La Carta Pastoral emitida ayer por la Iglesia Católica desnuda y denuncia una dramática y desgarradora realidad que abate a la sociedad dominicana, matizada por la inequidad, pobreza, corrupción, violencia y pérdida de valores.
Los obispos han advertido a gobernantes y gobernados que no se puede construir un país libre, soberano e independiente, en medio de una situación de atracos, sicariato, narcotráfico, politiquería e inseguridad ciudadana.
Esa Carta, emitida con motivo del 167 aniversario de la Independencia Nacional y de los 500 años de Defensa a la Dignidad Humana, debería aguijonear a la misma conciencia nacional, en torno al despeñadero moral por donde se enrumba la sociedad dominicana.

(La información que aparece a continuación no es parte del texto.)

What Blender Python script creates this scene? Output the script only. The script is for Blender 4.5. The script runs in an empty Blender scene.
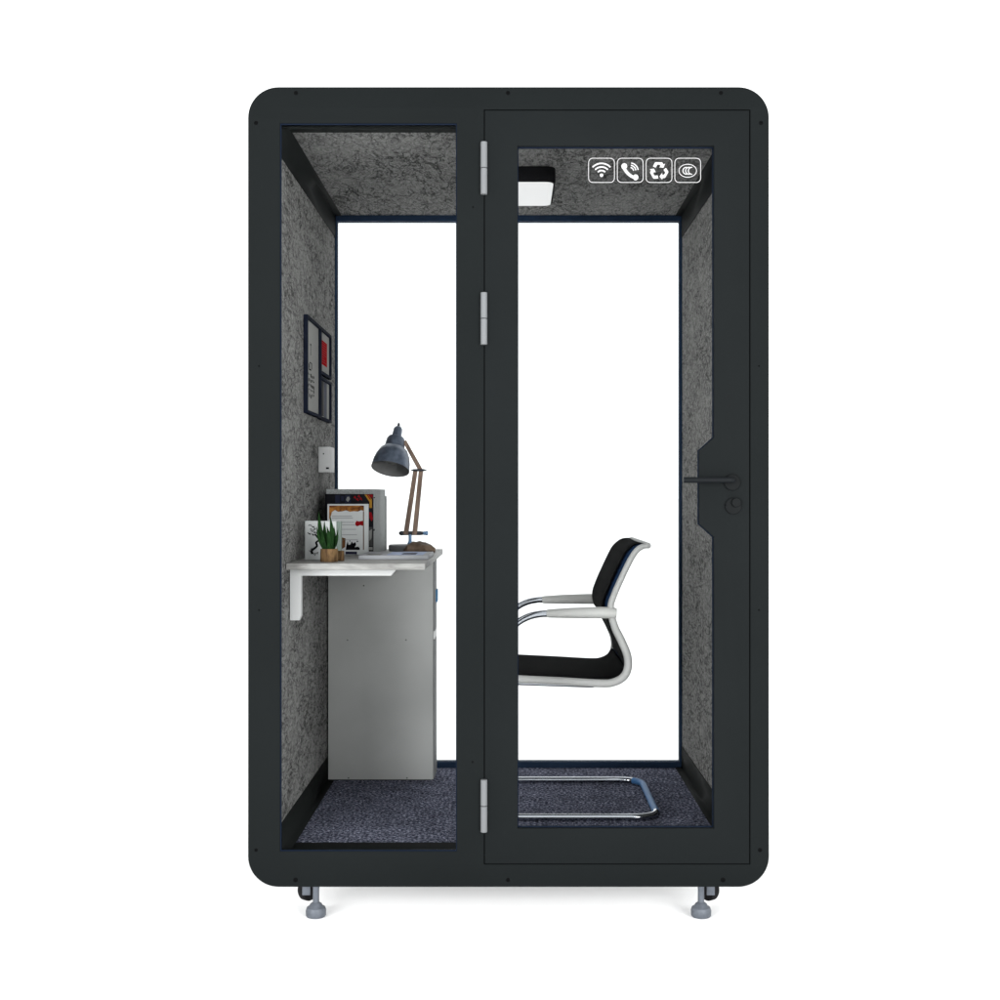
import bpy, bmesh, math, random
from mathutils import Vector, Matrix
random.seed(7)
scene = bpy.context.scene
COL = scene.collection

# ------------------------------------------------------------------ camera numbers
F = 1284.0          # focal length in photo pixels (photo is 1000 px wide)
D0 = 3.70           # camera to front plane of the pod
CX, CY = 508.5, 495.0
CZ = 1.24
def X(px, D): return (px - CX) * D / F
def Z(py, D): return CZ + (CY - py) * D / F
def P(px, py, D): return Vector((X(px, D), D - D0, Z(py, D)))

# ------------------------------------------------------------------ materials
def new_mat(name):
    m = bpy.data.materials.new(name); m.use_nodes = True
    nt = m.node_tree
    return m, nt, nt.nodes['Principled BSDF']
def mat(name, col, rough=0.5, metal=0.0, spec=0.3, var=0.0, vscale=30.0, bump=0.0, bscale=300.0, emit=None):
    m, nt, b = new_mat(name)
    N, L = nt.nodes, nt.links
    b.inputs['Base Color'].default_value = (*col, 1)
    b.inputs['Roughness'].default_value = rough
    b.inputs['Metallic'].default_value = metal
    b.inputs['Specular IOR Level'].default_value = spec
    if emit:
        b.inputs['Emission Color'].default_value = (1, 1, 1, 1)
        b.inputs['Emission Strength'].default_value = emit
    tc = N.new('ShaderNodeTexCoord')
    if var > 0:
        n = N.new('ShaderNodeTexNoise'); n.inputs['Scale'].default_value = vscale; n.inputs['Detail'].default_value = 5
        L.new(tc.outputs['Object'], n.inputs['Vector'])
        r = N.new('ShaderNodeValToRGB')
        r.color_ramp.elements[0].position = 0.3; r.color_ramp.elements[1].position = 0.7
        r.color_ramp.elements[0].color = tuple(c * (1 - var) for c in col) + (1,)
        r.color_ramp.elements[1].color = tuple(min(1, c * (1 + var)) for c in col) + (1,)
        L.new(n.outputs['Fac'], r.inputs['Fac']); L.new(r.outputs['Color'], b.inputs['Base Color'])
    if bump > 0:
        n2 = N.new('ShaderNodeTexNoise'); n2.inputs['Scale'].default_value = bscale; n2.inputs['Detail'].default_value = 3
        L.new(tc.outputs['Object'], n2.inputs['Vector'])
        bp = N.new('ShaderNodeBump'); bp.inputs['Strength'].default_value = bump; bp.inputs['Distance'].default_value = 0.002
        L.new(n2.outputs['Fac'], bp.inputs['Height']); L.new(bp.outputs['Normal'], b.inputs['Normal'])
    return m

def math_node(N, L, op, a, b=None, clamp=False):
    n = N.new('ShaderNodeMath'); n.operation = op; n.use_clamp = clamp
    for i, v in enumerate((a, b)):
        if v is None: continue
        if isinstance(v, (int, float)): n.inputs[i].default_value = v
        else: L.new(v, n.inputs[i])
    return n.outputs[0]

def felt_mat(name, base, dark):
    """pressed fibre felt: grey with fine dark curling fibres"""
    m, nt, b = new_mat(name); N, L = nt.nodes, nt.links
    tc = N.new('ShaderNodeTexCoord')
    def fibres(scale, width, dist, off):
        mp = N.new('ShaderNodeMapping'); mp.inputs['Location'].default_value = off; mp.inputs['Scale'].default_value = (1, .38, 1)
        L.new(tc.outputs['Object'], mp.inputs['Vector'])
        n = N.new('ShaderNodeTexNoise'); n.inputs['Scale'].default_value = scale
        n.inputs['Detail'].default_value = 2.5; n.inputs['Distortion'].default_value = dist
        L.new(mp.outputs['Vector'], n.inputs['Vector'])
        d = math_node(N, L, 'ABSOLUTE', math_node(N, L, 'SUBTRACT', n.outputs['Fac'], 0.5))
        return math_node(N, L, 'SUBTRACT', 1.0, math_node(N, L, 'DIVIDE', d, width), True)
    f1 = fibres(21, 0.055, 1.3, (0, 0, 0))
    f2 = fibres(40, 0.085, 1.6, (3, 5, 1))
    f3 = fibres(75, 0.13, 1.2, (7, 2, 9))
    mk = N.new('ShaderNodeTexNoise'); mk.inputs['Scale'].default_value = 5.0; mk.inputs['Detail'].default_value = 3
    L.new(tc.outputs['Object'], mk.inputs['Vector'])
    mask = N.new('ShaderNodeMapRange'); mask.inputs[1].default_value = 0.34; mask.inputs[2].default_value = 0.66
    mask.inputs[3].default_value = 0.62; mask.inputs[4].default_value = 1.05
    L.new(mk.outputs['Fac'], mask.inputs[0])
    s = math_node(N, L, 'ADD', math_node(N, L, 'MULTIPLY', f1, 0.6), math_node(N, L, 'MULTIPLY', f2, 0.55))
    s = math_node(N, L, 'ADD', s, math_node(N, L, 'MULTIPLY', f3, 0.3))
    s = math_node(N, L, 'MULTIPLY', s, mask.outputs[0], True)
    g = N.new('ShaderNodeTexNoise'); g.inputs['Scale'].default_value = 120; g.inputs['Detail'].default_value = 4
    L.new(tc.outputs['Object'], g.inputs['Vector'])
    gr = N.new('ShaderNodeMapRange'); gr.inputs[1].default_value = 0.3; gr.inputs[2].default_value = 0.7
    gr.inputs[3].default_value = 0.72; gr.inputs[4].default_value = 1.3
    L.new(g.outputs['Fac'], gr.inputs[0])
    mix = N.new('ShaderNodeMix'); mix.data_type = 'RGBA'
    mix.inputs['A'].default_value = (*base, 1); mix.inputs['B'].default_value = (*dark, 1)
    L.new(s, mix.inputs['Factor'])
    mul = N.new('ShaderNodeMix'); mul.data_type = 'RGBA'; mul.blend_type = 'MULTIPLY'; mul.inputs['Factor'].default_value = 1
    L.new(mix.outputs['Result'], mul.inputs['A']); L.new(gr.outputs[0], mul.inputs['B'])
    L.new(mul.outputs['Result'], b.inputs['Base Color'])
    b.inputs['Roughness'].default_value = 0.95; b.inputs['Specular IOR Level'].default_value = 0.05
    bp = N.new('ShaderNodeBump'); bp.inputs['Strength'].default_value = 0.6; bp.inputs['Distance'].default_value = 0.004; bp.invert = True
    L.new(s, bp.inputs['Height']); L.new(bp.outputs['Normal'], b.inputs['Normal'])
    return m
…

Lo dicho por los obispos atañe al Gobierno y a todos los sectores sociales, políticos y económicos, a los que por acción u omisión les corresponde cuotas de responsabilidad mayores o menores por los males denunciados.
Parafraseando el valiente sermón de Montesino, de hace cinco siglos, la Conferencia del Episcopado se pregunta: “¿Con qué autoridad se aprueban salarios injustos con los cuales los trabajadores no pueden cubrir sus necesidades de alimentación, vestidos y viviendas?”
Los obispos han puesto dedo sobre llaga al denunciar que la juventud carece de oportunidad para educarse adecuadamente y de que a un 20 por ciento de la población se le niega el derecho a un nombre y a su propia nacionalidad.
No basta que el liderazgo político y social se limite sólo a inclinar el rostro ante la terrible verdad de que una parte de la población malvive aun en casas indignas construidas en riberas de ríos y cañadas.
Esa Carta Pastoral constituye una bofetada moral a quienes pretenden ocultar cruentas marginalidades sociales debajo de las finas alfombras de privilegios y corrupción.
Igual que lo hizo el Padre Montesino para denunciar atrocidades contra el pueblo indígena, los obispos han levantado su potente voz contra la situación de violencia, delincuencia, corrupción, politiquería y exclusión que agobia a la mayoría del pueblo dominicano. Quien tenga oídos para oír, que oiga.